The bill increases transparency by requiring regular USDA reports that help farmers, policymakers, and public-health planners respond to industry consolidation, at the cost of modest taxpayer-funded reporting burdens and concerns from producers about regulatory use and reduced detail where confidential business data are withheld.
Farmers and ranchers gain clearer, regularly updated data on industry consolidation and supply-chain patterns, helping them understand market trends and make better business and marketing decisions.
Local, regional, and state policymakers get better evidence to design rural development, antitrust, and other policy responses to agricultural concentration, improving targeted policymaking for rural communities.
Consumers and public-health planners receive information on potential dietary and food-access impacts from consolidation, informing nutrition policy and programs.

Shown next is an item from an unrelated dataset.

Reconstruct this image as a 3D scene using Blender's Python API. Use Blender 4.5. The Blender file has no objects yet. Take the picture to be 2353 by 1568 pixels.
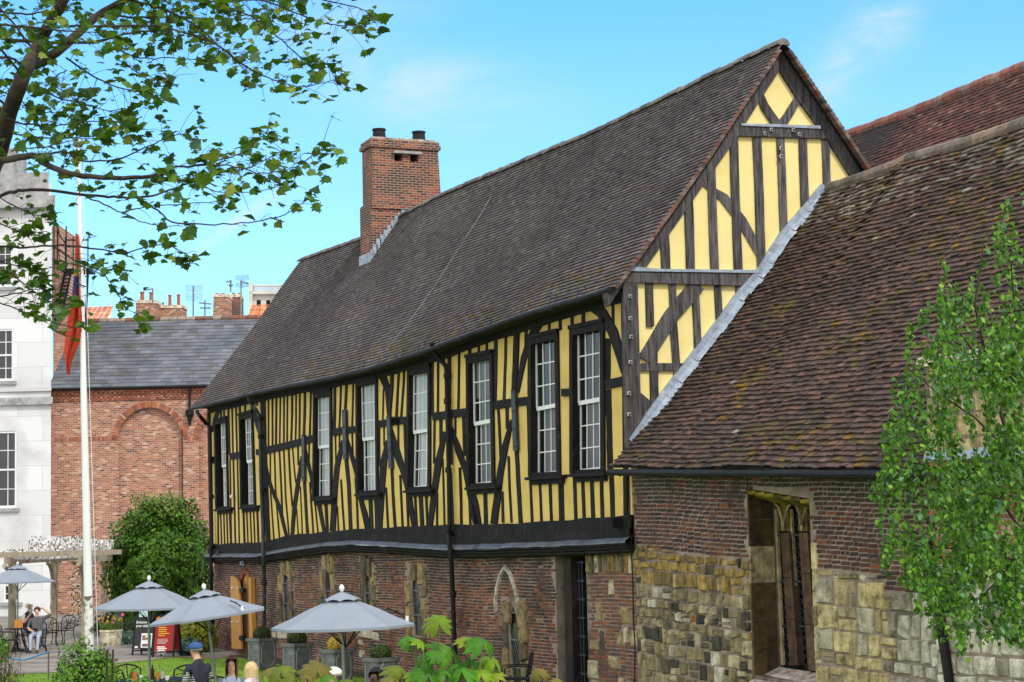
import bpy, bmesh, math, random
from mathutils import Vector as V, Matrix, noise
from mathutils.geometry import tessellate_polygon
random.seed(7)
rnd = random.random
def ru(a, b): return a + (b - a) * random.random()
R_ = math.radians
scn = bpy.context.scene
col = scn.collection

# ------------------------------------------------------------------ camera
FPX = 4500.0                      # focal length in units of a 2353 px wide picture
CAM = V((-15.15, 0.0, 3.0))
_p = math.atan(456 / 4500); _a = R_(23.8); _r = .0225
FW = V((math.sin(_a) * math.cos(_p), math.cos(_a) * math.cos(_p), math.sin(_p)))
_R0 = FW.cross(V((0, 0, 1))).normalized(); _U0 = _R0.cross(FW)
RT = math.cos(_r) * _R0 - math.sin(_r) * _U0
UP = math.sin(_r) * _R0 + math.cos(_r) * _U0
cd = bpy.data.cameras.new("camera"); cam = bpy.data.objects.new("camera", cd); col.objects.link(cam)
cd.sensor_width = 36; cd.lens = 36 * FPX / 2353; cd.clip_start = .1; cd.clip_end = 3000
cam.matrix_world = Matrix(((RT.x, UP.x, -FW.x, CAM.x), (RT.y, UP.y, -FW.y, CAM.y), (RT.z, UP.z, -FW.z, CAM.z), (0, 0, 0, 1)))
scn.camera = cam
# ------------------------------------------------------------------ sky, sun, exposure
SUN = V((.16, -.66, .735)).normalized()
w = bpy.data.worlds.new("World"); scn.world = w; w.use_nodes = True
nt = w.node_tree; N = nt.nodes; L = nt.links
bg = N['Background']
sky = N.new('ShaderNodeTexSky'); sky.sky_type = 'NISHITA'; sky.sun_disc = False
sky.sun_elevation = math.asin(SUN.z); sky.sun_rotation = math.atan2(SUN.x, SUN.y)
sky.air_density = 1.0; sky.dust_density = .6; sky.ozone_density = 1.0
tint = N.new('ShaderNodeMix'); tint.data_type = 'RGBA'; tint.blend_type = 'MULTIPLY'; tint.inputs[0].default_value = 1
tint.inputs[7].default_value = (.84, 1.74, 2.35, 1)
L.new(sky.outputs[0], tint.inputs[6])
tc = N.new('ShaderNodeTexCoord'); mp = N.new('ShaderNodeMapping'); mp.inputs['Scale'].default_value = (2.2, 2.2, 7.5)
mp.inputs['Rotation'].default_value = (.25, -.3, 0)
nz = N.new('ShaderNodeTexNoise'); nz.inputs['Scale'].default_value = 1.7; nz.inputs['Detail'].default_value = 7; nz.inputs['Roughness'].default_value = .52
nz.inputs['Distortion'].default_value = .5
cr = N.new('ShaderNodeValToRGB'); cr.color_ramp.elements[0].position = .5; cr.color_ramp.elements[1].position = .82
cr.color_ramp.elements[1].color = (.5, .5, .5, 1)
cm = N.new('ShaderNodeMix'); cm.data_type = 'RGBA'; cm.inputs[7].default_value = (7.0, 8.2, 8.6, 1)
L.new(tc.outputs['Generated'], mp.inputs[0]); L.new(mp.outputs[0], nz.inputs['Vector']); L.new(nz.outputs[0], cr.inputs[0])
dt = N.new('ShaderNodeVectorMath'); dt.operation = 'DOT_PRODUCT'; dt.inputs[1].default_value = (math.sin(R_(24)), math.cos(R_(24)), .12)
L.new(tc.outputs['Generated'], dt.inputs[0])
mr = N.new('ShaderNodeMapRange'); mr.inputs['From Min'].default_value = .86; mr.inputs['From Max'].default_value = .35; L.new(dt.outputs['Value'], mr.inputs['Value'])  # bright white cloud added outside the view, to lift and neutralise the ambient light
def mth(op, a, b_=None):
    n = N.new('ShaderNodeMath'); n.operation = op
    for i, v in enumerate((a, b_)):
        if v is None: continue
        if isinstance(v, (int, float)): n.inputs[i].default_value = v
        else: L.new(v, n.inputs[i])
    return n.outputs[0]
def dotn(v):
    n = N.new('ShaderNodeVectorMath'); n.operation = 'DOT_PRODUCT'; n.inputs[1].default_value = v; L.new(tc.outputs['Generated'], n.inputs[0]); return n.outputs['Value']
fib = N.new('ShaderNodeTexNoise'); fib.inputs['Scale'].default_value = 14; fib.inputs['Detail'].default_value = 9; fib.inputs['Roughness'].default_value = .6; fib.inputs['Distortion'].default_value = .8
mp2 = N.new('ShaderNodeMapping'); mp2.inputs['Scale'].default_value = (1, 1, 3.2); mp2.inputs['Rotation'].default_value = (.3, .3, 0); L.new(tc.outputs['Generated'], mp2.inputs[0]); L.new(mp2.outputs[0], fib.inputs['Vector'])
wisp = None
for wx, wy, ra, rb, ang, amp in ((960, 200, 230, 75, -.12, .55), (1990, 95, 60, 170, -.75, .75), (560, 500, 120, 14, .62, .5), (700, 60, 300, 60, .2, .3)):
    dx, dy = (wx - 1176.5) / FPX, (784 - wy) / FPX
    cd_ = (FW + RT * dx + UP * dy).normalized(); ca, sa = math.cos(ang), math.sin(ang)
    A_1 = RT * ca + UP * sa; A_2 = UP * ca - RT * sa
    u = mth('MULTIPLY', mth('SUBTRACT', dotn(A_1), cd_.dot(A_1)), FPX / ra); v = mth('MULTIPLY', mth('SUBTRACT', dotn(A_2), cd_.dot(A_2)), FPX / rb)
    e = mth('EXPONENT', mth('MULTIPLY', mth('ADD', mth('MULTIPLY', u, u), mth('MULTIPLY', v, v)), -1.0))
    e = mth('MULTIPLY', e, mth('MULTIPLY', mth('MAXIMUM', mth('SUBTRACT', fib.outputs[0], .30), 0.0), amp * 3.2))
    wisp = e if wisp is None else mth('ADD', wisp, e)
mz = N.new('ShaderNodeMapRange'); mz.inputs['From Min'].default_value = .27; mz.inputs['From Max'].default_value = .05; mz.inputs['To Max'].default_value = .46; L.new(dotn((0, 0, 1)), mz.inputs['Value'])
ad0 = mth('ADD', mth('ADD', wisp, mz.outputs[0]), mth('MULTIPLY', cr.outputs[0], .35))
ad = N.new('ShaderNodeMath'); ad.operation = 'ADD'; ad.use_clamp = True; L.new(ad0, ad.inputs[0]); L.new(mr.outputs[0], ad.inputs[1])
br_ = N.new('ShaderNodeMix'); br_.data_type = 'RGBA'; br_.inputs[6].default_value = (6.6, 7.6, 8.0, 1); br_.inputs[7].default_value = (12.6, 12.6, 12.4, 1)
L.new(mr.outputs[0], br_.inputs[0]); L.new(br_.outputs[2], cm.inputs[7])
L.new(ad.outputs[0], cm.inputs[0]); L.new(tint.outputs[2], cm.inputs[6]); L.new(cm.outputs[2], bg.inputs[0])
bg.inputs[1].default_value = .12
sd = bpy.data.lights.new("sun", 'SUN'); sd.energy = 2.2; sd.angle = R_(2.5); sd.color = (1, .95, .86)
so = bpy.data.objects.new("sun", sd); col.objects.link(so); so.rotation_euler = SUN.to_track_quat('Z', 'Y').to_euler()
so.location = (0, 0, 60)
scn.view_settings.view_transform = 'Standard'; scn.view_settings.look = 'None'
scn.view_settings.exposure = 0.0; scn.view_settings.gamma = 1
scn.render.engine = 'CYCLES'; scn.cycles.max_bounces = 6; scn.cycles.diffuse_bounces = 3; scn.cycles.glossy_bounces = 3
scn.cycles.transparent_max_bounces = 6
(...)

Producers (especially small operations) may face increased risk that the published data will be used to justify regulatory or antitrust actions, potentially leading to compliance costs or limits on business practices.
Excluding confidential business information to protect firms could materially limit the report's detail on specific firm behavior, reducing its usefulness for some researchers and policymakers.
Taxpayers and USDA may incur modest recurring administrative costs to compile, analyze, and publish the mandated reports.
Based on analysis of 2 sections of legislative text.
Directs USDA ERS to publish a recurring report, within one year after each Census of Agriculture, analyzing consolidation and concentration across beef, dairy, pork, and poultry and effects on producers and consumers.
Introduced March 24, 2026 by Tina Smith · Last progress March 24, 2026
Requires the USDA Economic Research Service to publish a report after each Census of Agriculture on consolidation and concentration in the livestock industry. The report must use USDA data, cover beef (separately for cow-calf and fed cattle), dairy, pork, and poultry, assess effects on producers and consumers (financial, market entry, access to inputs and processing, and dietary impacts), and exclude confidential business information.